The Constitutional Court of Romania (CCR) has rejected on Wednesday a challenge of some provisions of the Law on local elections, including those stipulating the single-round election. 

Liviu Avram, a journalist, has filed his candidacy for Bucharest mayor with the open purpose of challenging the law, firstly by deliberately ignoring the request of a minimum number of citizen signatures, and secondly by opposing the single-round system. He sued the electoral authority who rejected his candidacy, and then he notified the Constitutional Court within the legal process. 

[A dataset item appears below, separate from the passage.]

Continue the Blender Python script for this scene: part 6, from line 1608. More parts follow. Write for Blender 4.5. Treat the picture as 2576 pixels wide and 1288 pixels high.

CCR President Augustin Zegrean explained the ruling by not finding any reason and not hearing any argument to change the Court's longstanding practice, which is to leave the election laws to the Parliament. "Moreover, the Venice Commission [of the Council of Europe] also says there is no problem and no law is infringed and no right to elect or be elected by setting the condition of signatures." 

The local elections law in force stipulates that candidates must collect and submit signatures of voters in their constituency in support of their candidacy - no less than 100 for communes, 500 for towns and 1000 for Bucharest districts and general municipality; Avram had intentionally filed only three such signatures. The CCR found that this challenge was unsupported. 

As regards the single-round election, under the current law a runoff voting is called only if two candidates get the same number of votes; otherwise, the candidate with most votes is declared winner. Avram had argued that this might result in the election of candidates with only a minority of the total number of votes, which would make the elected authorities nonrepresentative, while a second ballot would obviously grant a majority of votes to one of the two remaining candidates. The CCR ruled that the relevant challenge was not admissible.